[What needs to be done] Set down word for word each line from the start of the listing through the line that contains "return ORG + MR @ Vector((u, v, z))", both included.

— start Supplied material —

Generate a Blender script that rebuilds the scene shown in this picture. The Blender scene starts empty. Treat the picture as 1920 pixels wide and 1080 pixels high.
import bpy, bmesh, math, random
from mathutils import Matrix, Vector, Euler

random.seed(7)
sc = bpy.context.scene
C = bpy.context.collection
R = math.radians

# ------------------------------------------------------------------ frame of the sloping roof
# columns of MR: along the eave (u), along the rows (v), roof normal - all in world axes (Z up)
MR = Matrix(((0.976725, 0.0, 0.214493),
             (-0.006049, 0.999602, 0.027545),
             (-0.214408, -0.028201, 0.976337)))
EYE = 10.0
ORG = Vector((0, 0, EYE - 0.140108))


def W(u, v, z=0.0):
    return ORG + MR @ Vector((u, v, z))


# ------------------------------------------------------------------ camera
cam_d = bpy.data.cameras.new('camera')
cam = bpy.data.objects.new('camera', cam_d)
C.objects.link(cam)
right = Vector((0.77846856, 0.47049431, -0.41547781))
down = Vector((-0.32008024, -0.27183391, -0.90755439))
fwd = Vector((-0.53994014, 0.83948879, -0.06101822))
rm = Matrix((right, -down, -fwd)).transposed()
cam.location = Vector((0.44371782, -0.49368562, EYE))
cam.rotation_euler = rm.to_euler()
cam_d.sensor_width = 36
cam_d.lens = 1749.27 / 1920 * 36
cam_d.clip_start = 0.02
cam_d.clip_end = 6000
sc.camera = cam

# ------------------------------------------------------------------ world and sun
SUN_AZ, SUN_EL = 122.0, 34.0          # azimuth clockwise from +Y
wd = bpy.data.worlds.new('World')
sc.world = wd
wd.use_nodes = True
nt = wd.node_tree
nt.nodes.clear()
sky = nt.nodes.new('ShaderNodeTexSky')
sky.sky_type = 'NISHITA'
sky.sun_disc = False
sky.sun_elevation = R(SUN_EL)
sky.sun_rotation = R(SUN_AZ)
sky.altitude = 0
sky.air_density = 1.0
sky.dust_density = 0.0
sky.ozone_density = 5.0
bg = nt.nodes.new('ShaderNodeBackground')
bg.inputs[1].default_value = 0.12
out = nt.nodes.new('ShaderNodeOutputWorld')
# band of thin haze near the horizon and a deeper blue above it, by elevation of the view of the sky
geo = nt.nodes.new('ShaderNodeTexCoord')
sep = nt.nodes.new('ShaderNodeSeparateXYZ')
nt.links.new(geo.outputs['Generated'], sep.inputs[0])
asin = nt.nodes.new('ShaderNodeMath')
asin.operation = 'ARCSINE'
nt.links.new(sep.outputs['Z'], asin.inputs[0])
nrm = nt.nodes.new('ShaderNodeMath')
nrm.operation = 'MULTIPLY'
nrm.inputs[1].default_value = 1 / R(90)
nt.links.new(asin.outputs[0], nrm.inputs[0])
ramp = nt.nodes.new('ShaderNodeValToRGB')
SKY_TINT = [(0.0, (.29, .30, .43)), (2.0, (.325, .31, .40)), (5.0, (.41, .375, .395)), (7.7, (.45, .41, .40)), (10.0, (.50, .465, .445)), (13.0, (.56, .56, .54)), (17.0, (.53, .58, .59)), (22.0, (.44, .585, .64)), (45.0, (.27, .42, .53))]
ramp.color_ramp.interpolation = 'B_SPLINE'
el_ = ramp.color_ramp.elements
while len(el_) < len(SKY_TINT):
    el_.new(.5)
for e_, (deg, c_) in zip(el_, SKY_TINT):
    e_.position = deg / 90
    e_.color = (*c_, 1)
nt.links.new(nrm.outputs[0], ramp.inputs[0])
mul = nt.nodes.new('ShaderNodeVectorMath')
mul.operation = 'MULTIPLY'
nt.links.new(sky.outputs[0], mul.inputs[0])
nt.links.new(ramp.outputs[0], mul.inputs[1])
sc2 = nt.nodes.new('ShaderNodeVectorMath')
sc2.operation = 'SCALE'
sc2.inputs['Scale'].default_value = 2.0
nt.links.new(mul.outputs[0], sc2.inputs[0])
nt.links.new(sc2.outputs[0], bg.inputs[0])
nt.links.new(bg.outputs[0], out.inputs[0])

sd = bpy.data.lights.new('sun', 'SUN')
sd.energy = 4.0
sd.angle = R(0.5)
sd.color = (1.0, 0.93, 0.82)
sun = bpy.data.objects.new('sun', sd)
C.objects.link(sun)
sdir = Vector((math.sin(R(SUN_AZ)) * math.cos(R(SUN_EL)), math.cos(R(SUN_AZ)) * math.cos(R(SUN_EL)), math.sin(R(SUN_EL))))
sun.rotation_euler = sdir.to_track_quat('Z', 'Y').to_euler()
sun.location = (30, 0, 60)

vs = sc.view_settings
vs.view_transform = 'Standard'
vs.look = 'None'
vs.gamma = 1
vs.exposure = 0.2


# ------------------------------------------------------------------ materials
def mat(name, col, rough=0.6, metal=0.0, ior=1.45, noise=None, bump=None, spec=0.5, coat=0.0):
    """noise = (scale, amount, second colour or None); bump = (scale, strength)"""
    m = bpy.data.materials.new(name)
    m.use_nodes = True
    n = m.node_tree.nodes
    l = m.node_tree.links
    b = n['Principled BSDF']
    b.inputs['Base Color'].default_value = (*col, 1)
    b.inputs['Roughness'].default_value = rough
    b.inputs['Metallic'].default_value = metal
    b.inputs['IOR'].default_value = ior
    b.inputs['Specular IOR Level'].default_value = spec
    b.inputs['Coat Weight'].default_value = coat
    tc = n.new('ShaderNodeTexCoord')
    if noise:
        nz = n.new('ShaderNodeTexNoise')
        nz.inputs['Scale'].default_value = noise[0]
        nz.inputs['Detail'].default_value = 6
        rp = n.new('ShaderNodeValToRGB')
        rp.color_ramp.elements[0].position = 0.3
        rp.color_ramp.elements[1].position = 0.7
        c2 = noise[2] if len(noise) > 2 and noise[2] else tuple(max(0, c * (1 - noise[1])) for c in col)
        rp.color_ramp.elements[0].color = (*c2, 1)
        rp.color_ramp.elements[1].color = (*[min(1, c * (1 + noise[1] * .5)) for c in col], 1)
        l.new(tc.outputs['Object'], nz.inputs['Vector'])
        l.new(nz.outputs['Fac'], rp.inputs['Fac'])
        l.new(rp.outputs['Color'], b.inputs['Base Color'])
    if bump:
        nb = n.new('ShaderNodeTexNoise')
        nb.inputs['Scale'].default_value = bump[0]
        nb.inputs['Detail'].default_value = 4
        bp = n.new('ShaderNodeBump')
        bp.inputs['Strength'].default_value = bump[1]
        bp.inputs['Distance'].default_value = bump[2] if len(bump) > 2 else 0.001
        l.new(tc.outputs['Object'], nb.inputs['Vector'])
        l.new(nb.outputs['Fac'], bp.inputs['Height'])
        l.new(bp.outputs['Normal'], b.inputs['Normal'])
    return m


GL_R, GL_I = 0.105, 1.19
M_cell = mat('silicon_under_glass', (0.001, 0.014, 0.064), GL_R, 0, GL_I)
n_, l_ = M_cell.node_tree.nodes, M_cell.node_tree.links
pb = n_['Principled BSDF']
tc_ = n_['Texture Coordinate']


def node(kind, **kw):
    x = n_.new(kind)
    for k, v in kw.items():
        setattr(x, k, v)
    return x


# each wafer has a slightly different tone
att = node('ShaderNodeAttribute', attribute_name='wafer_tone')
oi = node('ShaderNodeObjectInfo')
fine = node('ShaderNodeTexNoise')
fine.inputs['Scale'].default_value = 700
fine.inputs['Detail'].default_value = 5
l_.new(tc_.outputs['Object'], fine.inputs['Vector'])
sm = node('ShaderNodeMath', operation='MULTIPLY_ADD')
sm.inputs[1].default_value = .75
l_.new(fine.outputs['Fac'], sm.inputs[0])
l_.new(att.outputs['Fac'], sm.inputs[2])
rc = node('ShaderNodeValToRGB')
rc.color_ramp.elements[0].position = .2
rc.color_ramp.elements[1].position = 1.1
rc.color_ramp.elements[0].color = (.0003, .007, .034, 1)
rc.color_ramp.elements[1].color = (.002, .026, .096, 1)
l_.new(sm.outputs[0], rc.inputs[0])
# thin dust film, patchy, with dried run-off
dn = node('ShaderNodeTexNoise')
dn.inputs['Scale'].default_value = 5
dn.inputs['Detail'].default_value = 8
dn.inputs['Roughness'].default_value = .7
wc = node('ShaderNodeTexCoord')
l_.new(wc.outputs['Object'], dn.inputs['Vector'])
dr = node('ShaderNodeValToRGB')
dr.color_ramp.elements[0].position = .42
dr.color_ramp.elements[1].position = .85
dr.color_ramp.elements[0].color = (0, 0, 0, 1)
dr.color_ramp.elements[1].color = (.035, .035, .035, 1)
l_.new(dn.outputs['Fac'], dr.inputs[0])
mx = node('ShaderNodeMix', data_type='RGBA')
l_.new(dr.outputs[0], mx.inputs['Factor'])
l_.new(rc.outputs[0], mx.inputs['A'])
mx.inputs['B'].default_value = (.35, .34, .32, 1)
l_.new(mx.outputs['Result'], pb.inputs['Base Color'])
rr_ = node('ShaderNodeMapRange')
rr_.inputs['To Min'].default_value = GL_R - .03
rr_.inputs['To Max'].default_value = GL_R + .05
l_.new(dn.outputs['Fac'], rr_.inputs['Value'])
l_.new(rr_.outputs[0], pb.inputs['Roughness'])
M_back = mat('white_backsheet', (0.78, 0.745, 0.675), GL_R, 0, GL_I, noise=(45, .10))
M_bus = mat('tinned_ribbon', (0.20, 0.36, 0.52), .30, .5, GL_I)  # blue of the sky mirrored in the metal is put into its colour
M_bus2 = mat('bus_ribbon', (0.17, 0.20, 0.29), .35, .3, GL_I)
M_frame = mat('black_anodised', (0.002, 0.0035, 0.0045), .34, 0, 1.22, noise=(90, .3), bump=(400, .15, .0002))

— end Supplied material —

[Right answer]
Generate a Blender script that rebuilds the scene shown in this picture. The Blender scene starts empty. Treat the picture as 1920 pixels wide and 1080 pixels high.
import bpy, bmesh, math, random
from mathutils import Matrix, Vector, Euler

random.seed(7)
sc = bpy.context.scene
C = bpy.context.collection
R = math.radians

# ------------------------------------------------------------------ frame of the sloping roof
# columns of MR: along the eave (u), along the rows (v), roof normal - all in world axes (Z up)
MR = Matrix(((0.976725, 0.0, 0.214493),
             (-0.006049, 0.999602, 0.027545),
             (-0.214408, -0.028201, 0.976337)))
EYE = 10.0
ORG = Vector((0, 0, EYE - 0.140108))


def W(u, v, z=0.0):
    return ORG + MR @ Vector((u, v, z))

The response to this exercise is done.